TASK GOAL: In the listing below, find every line containing "scene" and copy it out.

— START COLLECTED DATA —

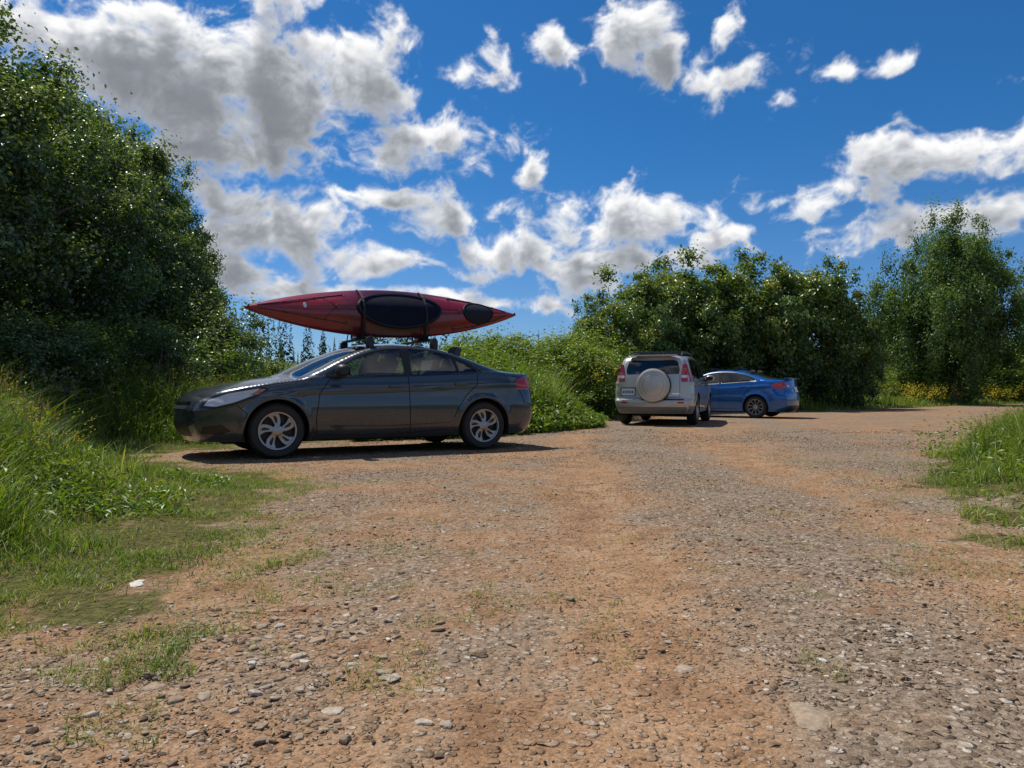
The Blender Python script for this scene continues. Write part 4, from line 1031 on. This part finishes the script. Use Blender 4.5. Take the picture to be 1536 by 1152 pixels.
# ---------------- silver suv
ps = paint("silver_paint", (0.48, 0.46, 0.42), 0.5, 0.32)
m_lowr = principled("grey_cladding", (0.16, 0.155, 0.15), 0.55, var=0.15)
sp = dict(L=4.36, W=0.905, zm=0.72, sill=0.27, tumble=0.27, Rf=0.24, Lf=0.6, Rr=0.13, Lr=0.28, rt=0.08, r=0.352, rim=0.232, xf=0.87, xr=3.43, track=0.785,
  top=[(0.12,.83),(0.3,.93),(.8,1.01),(1.08,1.05),(1.3,1.18),(1.6,1.38),(1.85,1.53),(2.1,1.60),(2.5,1.635),(3.0,1.64),(3.5,1.625),(3.9,1.60),(4.08,1.575)],
  crown=[(0,.04),(.8,.06),(1.6,.06),(2.3,.05),(4.08,.045)],
  belt=[(0,.8),(0.9,.96),(1.3,1.0),(3.0,1.05),(4.1,1.10)],
  shift=[(0.12,-.13),(.6,-.06),(1.1,-.15),(1.9,-.08),(2.5,0),(3.6,.02),(4.08,.06)],
  nose=[(.27,.18),(.40,.10),(.55,.08),(.70,.09)], tail=[(.27,4.18),(.40,4.27),(.56,4.28),(.62,4.22),(.9,4.215),(1.1,4.205),(1.3,4.17),(1.45,4.125)],
  bulgef=[(0,.13),(2,.13)], bulger=[(0,.07),(2,.06)], ws=(1.12,1.88), rw=(4.3,4.31),
  regions=[
   ('black',[(1.42,1.005),(1.62,1.17),(1.85,1.36),(2.05,1.47),(2.4,1.525),(3.0,1.535),(3.5,1.52),(3.85,1.48),(3.93,1.30),(3.90,1.12),(3.0,1.06),(2.0,1.02)]),
   ('glass',[(1.62,1.04),(1.64,1.15),(1.87,1.33),(2.07,1.44),(2.36,1.49),(2.38,1.055)]),
   ('glass',[(2.46,1.06),(2.45,1.495),(3.0,1.505),(3.18,1.50),(3.2,1.09)]),
   ('dglass',[(3.28,1.10),(3.26,1.49),(3.5,1.485),(3.78,1.45),(3.84,1.28),(3.80,1.14)]),
   ('lamp',[(.25,.72),(.35,.82),(.66,.90),(.72,.86),(.55,.74)]),
   ('red',[(3.98,.98),(4.0,1.16),(4.03,1.38),(4.10,1.38),(4.17,1.1),(4.19,.98)]),
   ('lower',[(1.3,.273),(1.3,.36),(3.0,.36),(3.0,.273)]),
   ('lower',[(3.86,.273),(3.84,.44),(4.26,.44),(4.17,.273)]),
  ], lower_mat=m_lowr)
suv = Car("silver_suv", sp, ps)
suv.build_sides(); suv.build_top(); suv.cap(True); suv.cap(False); suv.wheels('five')
suv.interior([(2.0,-.38,.72),(2.0,.38,.72),(2.85,-.38,.74),(2.85,.38,.74)], 1.45, 0.6)
suv.mirror(1.6, 1.04); suv.handles([(2.25, .93), (3.1, .96)])
suv.seam([(1.36,.38),(1.34,.6),(1.40,.95)]); suv.seam([(2.42,.38),(2.41,.7),(2.42,1.05)]); suv.seam([(3.30,1.08),(3.22,.9),(3.05,.72),(2.98,.5)]); suv.seam([(1.36,.38),(2.98,.38)])
suv.patch("rear_window", [(-.58,1.155),(.58,1.155),(.60,1.25),(.55,1.44),(.48,1.475),(-.48,1.475),(-.55,1.44),(-.60,1.25)], m_dglass, 'rear', 0.006)
for sg in (-1, 1):
    def mp(p): 
        q = [(sg * a, b_) for a, b_ in p]; return q if sg > 0 else q[::-1]
    suv.patch("tail_lamp", mp([(.635,.98),(.775,.98),(.77,1.15),(.735,1.38),(.665,1.38),(.63,1.15)]), m_red, 'rear', 0.008)
    suv.patch("reversing_lamp", mp([(.64,1.07),(.765,1.07),(.765,1.13),(.64,1.13)]), m_white, 'rear', 0.012)
    suv.patch("bumper_reflector", mp([(.56,.50),(.70,.50),(.70,.54),(.56,.54)]), m_red, 'rear', 0.006)
suv.patch("rear_bumper_cladding", [(-.74,.28),(.74,.28),(.76,.42),(-.76,.42)], m_lowr, 'rear', 0.006)
suv.patch("bumper_step", [(-.70,.575),(.70,.575),(.70,.60),(-.70,.60)], m_black, 'rear', 0.006)
suv.patch("licence_plate_recess", [(-.73,.66),(-.37,.66),(-.37,.86),(-.73,.86)], m_lowr, 'rear', 0.004)
suv.patch("licence_plate", [(-.70,.68),(-.40,.68),(-.40,.83),(-.70,.83)], m_white, 'rear', 0.012)
for i in range(6): suv.patch("plate_character", [(-.675+.044*i,.72),(-.65+.044*i,.72),(-.65+.044*i,.79),(-.675+.044*i,.79)], m_plate_txt, 'rear', 0.015)
suv.patch("tailgate_badge", [(.44,.70),(.60,.70),(.60,.73),(.44,.73)], m_chrome, 'rear', 0.008)
suv.patch("tailgate_seam", [(.60,.64),(.608,.64),(.608,1.14),(.60,1.14)], m_under, 'rear', 0.003)
suv.patch("tailgate_seam", [(-.76,.635),(.62,.635),(.62,.643),(-.76,.643)], m_under, 'rear', 0.003)
B = Build()
prof = [(0.37, -0.01), (0.375, 0.03), (0.372, 0.16), (0.355, 0.20), (0.325, 0.212), (0.315, 0.205), (0.305, 0.212), (0.26, 0.222), (0.25, 0.216), (0.24, 0.224), (0.12, 0.232), (0.0, 0.234)]
B.lathe(prof, (0, 0, 0), 0, 56, 1)
B.lathe([(0.372, -0.03), (0.385, 0.0), (0.385, 0.10), (0.376, 0.12)], (0, 0, 0), 1, 56, 1)
sw = B.make("spare_wheel_cover", [principled("cover_paint", (0.52, 0.49, 0.44), 0.35, metal=0.3, coat=0.8), m_tire], suv.root)
sw.rotation_euler = (0, 0, math.radians(-90)); sw.location = (4.28, 0.04, 0.90)
B = Build()
for sg in (-1, 1):
    B.tube([(2.0, sg*.60, float(suv.top(2.0))-.02), (2.15, sg*.60, float(suv.top(2.15))+.05), (3.0, sg*.60, float(suv.top(3.0))+.055), (3.75, sg*.60, float(suv.top(3.75))+.05), (3.9, sg*.60, float(suv.top(3.9))-.02)], 0.018, 0, 8)
for xb in (2.4, 3.4): B.box((xb, 0, float(suv.top(xb)) + 0.065), (0.06, 1.2, 0.025), 0, None, 0.008)
B.box((4.18, 0, 1.575), (0.20, 1.1, 0.03), 1, None, 0.01)
B.tube([(4.22, 0.0, 1.17), (4.215, -0.2, 1.20), (4.20, -0.38, 1.23)], 0.008, 0, 6)
B.make("roof_rails_and_spoiler", [m_black, ps], suv.root)
suv.root.location = (4.68, 20.45, 0); suv.root.rotation_euler = (0, 0, math.radians(-111))

# ---------------- blue sedan
pbz = paint("blue_paint", (0.004, 0.10, 0.34), 0.5, 0.28, dust=0.12)
sp = dict(L=4.58, W=0.877, zm=0.58, sill=0.19, tumble=0.42, Rf=0.26, Lf=0.75, Rr=0.20, Lr=0.5, rt=0.07, r=0.32, rim=0.225, xf=0.95, xr=3.59, track=0.755,
  top=[(0.14,.68),(0.3,.77),(.7,.87),(1.15,.955),(1.35,1.04),(1.7,1.22),(2.0,1.345),(2.25,1.405),(2.55,1.43),(2.9,1.42),(3.2,1.37),(3.5,1.28),(3.8,1.18),(3.98,1.13),(4.2,1.115),(4.36,1.12)],
  crown=[(0,.03),(.5,.05),(1.2,.05),(1.6,.06),(2.3,.05),(3.2,.05),(3.9,.04),(4.36,.02)],
  belt=[(0,.68),(0.9,.88),(1.3,.935),(2.5,.99),(3.5,1.05),(3.9,1.07),(4.4,1.06)],
  shift=[(0.14,-.13),(.6,-.06),(1.0,-.06),(1.2,-.16),(1.9,-.08),(2.5,0),(3.1,.06),(3.9,.12),(4.36,.09)],
  nose=[(.19,.17),(.30,.09),(.42,.05),(.52,.06),(.60,.10)], tail=[(.19,4.32),(.32,4.42),(.5,4.45),(.7,4.44),(.85,4.39),(1.0,4.37)],
  bulger=[(0,.11),(2,.10)], ws=(1.22,2.02), rw=(3.2,3.9),
  regions=[
   ('black',[(1.42,.935),(1.65,1.075),(1.88,1.21),(2.08,1.295),(2.3,1.338),(2.6,1.353),(2.9,1.335),(3.15,1.29),(3.40,1.21),(3.56,1.13),(3.58,1.065),(3.3,1.03),(2.5,.98),(1.8,.95)]),
   ('glass',[(1.66,.97),(1.69,1.075),(1.9,1.19),(2.08,1.268),(2.3,1.31),(2.47,1.322),(2.50,1.0)]),
   ('glass',[(2.59,1.005),(2.59,1.328),(2.88,1.31),(3.12,1.262),(3.36,1.18),(3.48,1.11),(3.40,1.055)]),
   ('lamp',[(.22,.60),(.30,.66),(.50,.73),(.82,.79),(.72,.70),(.5,.62)]),
   ('red',[(4.02,.90),(4.10,.97),(4.28,1.03),(4.36,1.03),(4.375,.88),(4.3,.84),(4.12,.85)]),
  ])
bc = Car("blue_sedan", sp, pbz)
bc.build_sides(); bc.build_top(); bc.cap(True); bc.cap(False); bc.wheels('multi')
bc.interior([(2.0,-.36,.60),(2.0,.36,.60),(2.9,-.36,.62),(2.9,.36,.62)], 1.5)
bc.mirror(1.64, 0.97); bc.handles([(2.35, .86), (3.25, .90)])
bc.seam([(1.38,.24),(1.36,.5),(1.52,.93)]); bc.seam([(2.55,.24),(2.53,.6),(2.52,.97)]); bc.seam([(3.52,1.07),(3.46,.88),(3.28,.72),(3.16,.5)]); bc.seam([(1.38,.25),(3.05,.27)])
bc.seam([(4.1,.83),(4.2,.66),(4.42,.62)], 0.01)
for sg in (-1, 1):
    q = [(sg * a, b_) for a, b_ in [(.42,.86),(.66,.86),(.66,1.03),(.52,1.0)]]; bc.patch("tail_lamp", q if sg > 0 else q[::-1], m_red, 'rear', 0.006)
    q = [(sg * a, b_) for a, b_ in [(.46,.90),(.58,.90),(.58,.95),(.48,.94)]]; bc.patch("reversing_lamp", q if sg > 0 else q[::-1], m_white, 'rear', 0.010)
bc.patch("licence_plate", [(-.16,.74),(.16,.74),(.16,.90),(-.16,.90)], m_white, 'rear', 0.01)
bc.patch("lower_valance", [(-.60,.20),(.60,.20),(.58,.36),(-.58,.36)], m_black, 'rear', 0.006)
B = Build(); B.box((4.40, 0, 1.14), (0.16, 1.2, 0.03), 0, None, 0.01)
for xb in (2.2, 2.9):
    B.box((xb, 0, float(bc.top(xb)) + 0.05), (0.05, 1.1, 0.025), 1, None, 0.008)
    for sg in (-1, 1): B.box((xb, sg * 0.52, float(bc.top(xb)) + 0.0), (0.09, 0.06, 0.09), 1, None, 0.015)
B.make("spoiler_and_roof_bars", [pbz, m_black], bc.root)
bc.root.location = (4.55, 23.87, 0); bc.root.rotation_euler = (0, 0, math.radians(-35))
print("TOTAL verts", sum(len(o.data.vertices) for o in scene.objects if o.type == 'MESH'))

— END COLLECTED DATA —

CORRECT RESULT:
The Blender Python script for this scene continues. Write part 4, from line 1031 on. This part finishes the script. Use Blender 4.5. Take the picture to be 1536 by 1152 pixels.
print("TOTAL verts", sum(len(o.data.vertices) for o in scene.objects if o.type == 'MESH'))